5 avril 2008

Café De La Danse, Festival Les Femmes s'en Mêlent, Shannon Wright, 4 mai 2002

Alors voilà, elle arrive, toute de discrétion et de jeans vêtue, tandis que D.J. Muriel Moreno interlude du haut de son perchoir aux fleurs électrifiées. Elle branche trois wah wah, ajuste son micro, fait ses derniers réglages.

Côté cour, la batterie, côté jardin, un petit orgure électrique où on espère qu'elle jouera Hinterland (ce qu'elle fera) et Method Of Sleeping (ce qu'elle ne fera pas).

Et puis le noir se fait, et la voici qui revient sous des applaudissements qui laissent deviner qu'on est quelques-uns à être venus rien que pour elle. Ni présentation ni avertissement, les âmes sensibles qui pensaient s'endormir au son soporifique de la très très ennuyeuse chanteuse de Cat Power, sorte de Phoebe en pire (Friends, vous connaissez ?) en seront pour leurs frais. *

Toute en fureur carnassière, Shannon Wright et son jeu de guitare exceptionnel (fermez les yeux et demandez vous où est caché le bassiste) emporte tout sur son passage, les oreilles et les coeurs. A côté d'elle, Ani Di Franco, et PJ Harvey, soyons charitables, ne parlons pas de Björk, font figure de biens inoffensives collégiennes. La veste tombe après deux titres fougueux lorsqu'elle se dirige vers l'orgue.

On croit la brûlure éteinte, on se trompe. Shannon enchaîne d'abord deux morceaux au goût amer et on se dit qu'on est bien loin de la chanteuse de Rich Hum Of Air, surtout quand Heavy Crown s'achève brusquement par un coup de tête on ne peut plus volontaire dans le micro. Arrive Hinterland, morceau de bravoure vocal soutenu par une batterie sans faille, métronomique autant qu'apocalyptique. Mais rien pourtant n'arrive à couvrir cette voix revenue du diable vauvert, des enfers jopliniens, Frehel du rock, Piaf à la sauce Sonic Youth.

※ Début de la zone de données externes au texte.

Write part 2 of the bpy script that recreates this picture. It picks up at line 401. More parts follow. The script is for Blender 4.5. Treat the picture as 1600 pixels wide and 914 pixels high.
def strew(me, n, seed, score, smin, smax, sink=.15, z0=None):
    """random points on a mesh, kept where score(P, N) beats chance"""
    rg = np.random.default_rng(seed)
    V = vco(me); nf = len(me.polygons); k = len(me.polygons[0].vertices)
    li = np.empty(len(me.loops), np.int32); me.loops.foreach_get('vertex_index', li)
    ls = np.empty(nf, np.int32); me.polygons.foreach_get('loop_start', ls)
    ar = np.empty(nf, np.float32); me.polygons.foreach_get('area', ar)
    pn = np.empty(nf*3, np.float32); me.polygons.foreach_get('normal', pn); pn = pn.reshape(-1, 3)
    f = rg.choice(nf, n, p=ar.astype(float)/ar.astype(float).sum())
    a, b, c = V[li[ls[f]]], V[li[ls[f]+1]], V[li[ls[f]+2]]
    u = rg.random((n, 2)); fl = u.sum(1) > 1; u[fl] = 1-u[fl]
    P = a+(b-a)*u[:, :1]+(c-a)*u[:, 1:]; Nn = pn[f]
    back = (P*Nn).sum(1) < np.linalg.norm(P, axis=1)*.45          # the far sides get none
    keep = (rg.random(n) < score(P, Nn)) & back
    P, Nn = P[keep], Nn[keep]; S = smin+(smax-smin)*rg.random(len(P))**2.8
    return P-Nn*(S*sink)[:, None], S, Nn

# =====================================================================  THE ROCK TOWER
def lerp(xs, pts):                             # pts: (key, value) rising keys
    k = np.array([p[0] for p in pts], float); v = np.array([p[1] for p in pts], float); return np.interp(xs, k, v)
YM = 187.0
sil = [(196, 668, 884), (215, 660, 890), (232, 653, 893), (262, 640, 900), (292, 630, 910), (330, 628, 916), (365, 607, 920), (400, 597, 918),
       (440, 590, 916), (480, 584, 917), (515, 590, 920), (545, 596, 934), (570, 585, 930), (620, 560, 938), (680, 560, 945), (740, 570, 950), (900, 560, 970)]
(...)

Shannon de retour à la guitare criant sa rage devant un batteur déchaîné et un public médusé ne cesse de nous envouter. Plus endiablée que jamais, elle s'agenouille, hendrixienne à souhait, délivrant riffs déchirants et poses masturbatoires... Elle hurle, prouvant du même coup qu'elle n'a pas besoin de micro pour se faire entendre. Puis sa bouche dévoratrice se ferme lentement pour un dernier passage à l'orgue pour une version de Vessel For A Minor Malady "There's no cure, so why should I care ?" sensible et dérangeante.

Elle se lève, on n'entend pas son timide thank you sous les aplaudissements et les cris. On la rappelle, on en redemande, alors la revoici, ultime démonstration, douce vocalise où il est question d'aller au lit et de sombrer dans un profond sommeil. Un petit salut, deux timides sourires et la voilà qui disparaît pour de bon.

Les lumières se rallument et D.J. Muriel Moreno enchaîne sur la version de '97 Bonnie and Clyde d'Eminem par Tori Amos dont le seul mérite à ce moment est de rester dans le ton. Noir, très noir.

* Note aux fans de Cat Power. Ayant depuis écouté sa musique, je compatis sincèrement à votre douleur à la lecture de ces lignes. Elles représentent pourtant ce que j'ai ressenti à l'époque. Désolé.